Kelime anlamı normsuzluk ya da kuralsızlık olan “anomi” kavramını sistematik olarak ilk defa Emile Durkheim kullanmıştır (Bayhan, 1997: 180). Anomi, Durkheim’a göre bir toplumda ya da bir grupta meydana gelen nispi kuralsızlıktır (Kongar, 2004: 162). Durkheim, toplumun yapısındaki değişme çerçevesinde, değerlerin ve kuralların işlerliğini yitirmesi sonucunda ortaya çıkan anominin, organik dayanışmanın olduğu “cemiyet” tipinde, yani kentlerde daha yoğun olarak

görüldüğünü belirtmektedir. Bu anlamda, karmaşık iş bölümü, sanayileşme ve kentleşme ile birlikte kolektif bilincin yerine geçmeye başlayan bireysel bilincin daha baskın olması sonucunda, toplumda değerlerin ve sosyal kuralların etkinliğini yitirmesi anomiye neden olmaktadır (Bayhan, 1997: 180).
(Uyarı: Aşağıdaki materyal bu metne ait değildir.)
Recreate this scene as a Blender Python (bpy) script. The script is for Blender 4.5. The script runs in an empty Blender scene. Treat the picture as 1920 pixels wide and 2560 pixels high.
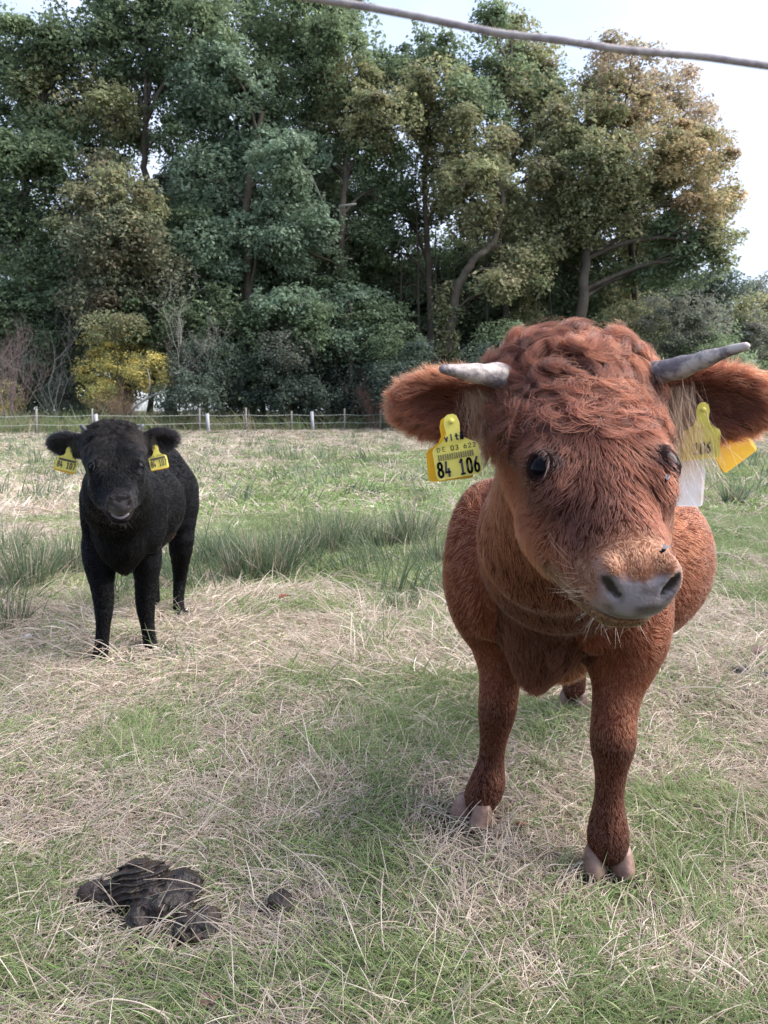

Robert K. Merton’a göre ise anomi, özellikle kültürel norm ve amaçlar ile grup üyelerinin bu norm ve amaçlara uygun davranışlar göstermelerini sağlayan ve toplumsal yapı tarafından saptanan kapasiteleri arasında kopma olduğu zaman ortaya çıkan kültürel yapının yıkılması durumudur. İnsan ilişkilerini ifade eden toplumsal çevre ile değerler ve normların meydana getirdiği kültürel çevre arasında uyumsuzluk olduğu zaman gerilimler ortaya çıkar. Bu gerilim, toplumsal çevrenin insanı kültürel normlara uygun eylemde bulunmaya yöneltmesi demektir (Kongar, 2004: 163). Merton, sosyal yapı ile kültürel yapı arasındaki uyuşmazlık ve çatışma sonucunda meydana gelen anominin en tipik görünümünün kentsel alanlarda ortaya çıktığını belirtir. Ona göre, “her türlü aşırılıklar ortamı” olan kentlerde, kitle iletişimi ve onun uyardığı özlemler, sosyal yapı ve kültürel yapı arasındaki kopukluğun artmasında temel etkenlerden en önemlisidir (Tolan, 1996: 73).

Talcott Parsons’un anomi teorisine göre de, toplumun bireye önerdiği amaçlar ile bireyin sahip olduğu araçlar arasındaki uyumsuzluk anomiye sebep olmaktadır. Değer-kural çatışması bağlamında amaç-araç çatışmasının meydana getirdiği anominin en olası biçimi, bireylerin ulaşmayı arzuladıkları amaçlara uygun araçlara sahip olmaması durumudur (Özkök’ten aktaran Bayhan, 1997: 180).